Casual Friday: Deep Space Battle VR


Virtual Reality is a cheap gimmick. In the gaming world, VR isn't even the equivalent of 3D viewing in a cinema...it's more like Smell-o-Vision. But, at the risk of sounding exactly like the kind of rube who makes cheap gimmicks profitable, there was no harm in me seeing how well the technology had advanced since the last time I had pulled on a doofy headset and started clawing the air in front of me. So, around the holidays, I snatched up two generic pairs of VR goggles for $5.00 each at my local department store. One set was for my experimentation with mobile VR apps, the other was a worthy addition to my son Robert's improvised Ghostbusters cosplay. Ray Stanz might be blind with his goggles down, but boy do they have decent heft and sturdy straps!

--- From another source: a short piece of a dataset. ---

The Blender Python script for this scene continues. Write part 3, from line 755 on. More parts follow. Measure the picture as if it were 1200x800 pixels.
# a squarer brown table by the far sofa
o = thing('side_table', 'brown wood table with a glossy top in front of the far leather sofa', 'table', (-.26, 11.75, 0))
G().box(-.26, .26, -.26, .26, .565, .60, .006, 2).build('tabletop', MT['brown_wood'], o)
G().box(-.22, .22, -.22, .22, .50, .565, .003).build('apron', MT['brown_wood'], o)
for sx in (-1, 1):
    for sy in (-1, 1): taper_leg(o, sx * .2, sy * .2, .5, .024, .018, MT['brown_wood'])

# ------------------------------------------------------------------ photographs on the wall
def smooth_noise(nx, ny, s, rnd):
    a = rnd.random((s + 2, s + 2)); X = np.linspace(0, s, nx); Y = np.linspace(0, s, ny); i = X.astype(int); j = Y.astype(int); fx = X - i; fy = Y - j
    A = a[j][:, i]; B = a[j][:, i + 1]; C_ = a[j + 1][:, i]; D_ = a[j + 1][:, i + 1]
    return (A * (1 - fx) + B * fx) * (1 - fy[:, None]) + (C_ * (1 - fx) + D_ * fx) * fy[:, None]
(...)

Anyway, I started perusing for games, and (pardon this terrible turn of phrase, I beg you) Deep Space Battle VR sort of jumped right out at me. I mean, if we aren't using this technology to pretend to be sci-fi fighter pilots firing lasers at some dickwad aliens...what are we even doing?

Because I really skimped on the goggles, I was relieved to see that the game did not require a remote control, and instead used gyroscopic head movement for all player input. That was perfect! Until it wasn't. Because your phone is snug inside your goggle apparatus, there's no screen control and no way to configure anything differently. This means that your exciting space dogfight in a Not-X-Wing consists of you turning your head to and fro, and once enemy ships are within your reticle the game auto-fires your laser cannons at it. Easy peasy. So simple, in fact, that one might say it's barely a game so much as an interactive POV adventure cartoon that is stunningly easy to fail to finish.


Let me back up and give DSBVR some deserved praise, though. The developer, Archiact, put some serious thought into some of the basic off-putting aspects of a hands-free VR experience. The game is ad-based and free to play, of course, and so when ads pop up at unobtrusive intervals, you can use the gyro controls to interact with the ads, as well. Does that sound like common sense? Sure, but tell that to a score of other VR apps and video services that would force you to remove your device and click out of an ad manually. Meanwhile, the design of the HUD within the game is helpfully located attached to your aiming reticle, with the radar swiveling around your field of fire. The ship variations are nicely designed, though plainly generic. I got a definite Wing Commander vibe off the aesthetic, which doesn't hurt in my opinion.

Now, even with some common sense design features, Deep Space Battle VR did come with some basic tech gaffes as well. While the graphics and controls were willing to dynamically flip their orientation for me, so I could plug in some headphones and whatnot, the text on the menus and the tiny narrative text preceding the missions would not. Upside down text doesn't make the game unplayable in any way, but it was a bummer. Someone over at Archiact was clearly jazzed about writing this space opera story, and even if it was oriented correctly, the text was difficult to read due to a space-age font choice. Come to think of it, while it was really helpful for each menu button to slowly fill up with color to signal its activation, the color chosen was a pale yellow that was not enough of a contrast from the thin white text. And then there's the obvious problem: without button controls of any kind, there's no way to control your rate of fire, no weapon selection, no ability to increase thrust or do any real active playing. It's just mostly a "look over here, now look over there!" affair. That would be a fun enough diversion, though, if the missions weren't timed.

Yeah, timed missions. When your neck is your joystick. Remember when we were talking about common sense earlier? Yeah.


My big gripe with this experience probably has little to do with the game itself and is the plain drawback to VR besides the increased chance of a pounding headache: the 360 degree battlefield is easy to get lost within. Maybe this is just the conceptual problem with having a space setting and then having the entire game revolve around a human head's sense of orientation, where up and down matter a lot and the limits of your neck kill your ability to turn further than 90 degrees. without room to spin around in place like a toddler.

It's a worthwhile diversion, especially if you got a pair of goggles on hand and a few minutes to screw around. Maybe this kind of thing would make a great party game someday. And I'll keep messing around with VR once in a while, but I can't say I'm exactly hooked as of yet.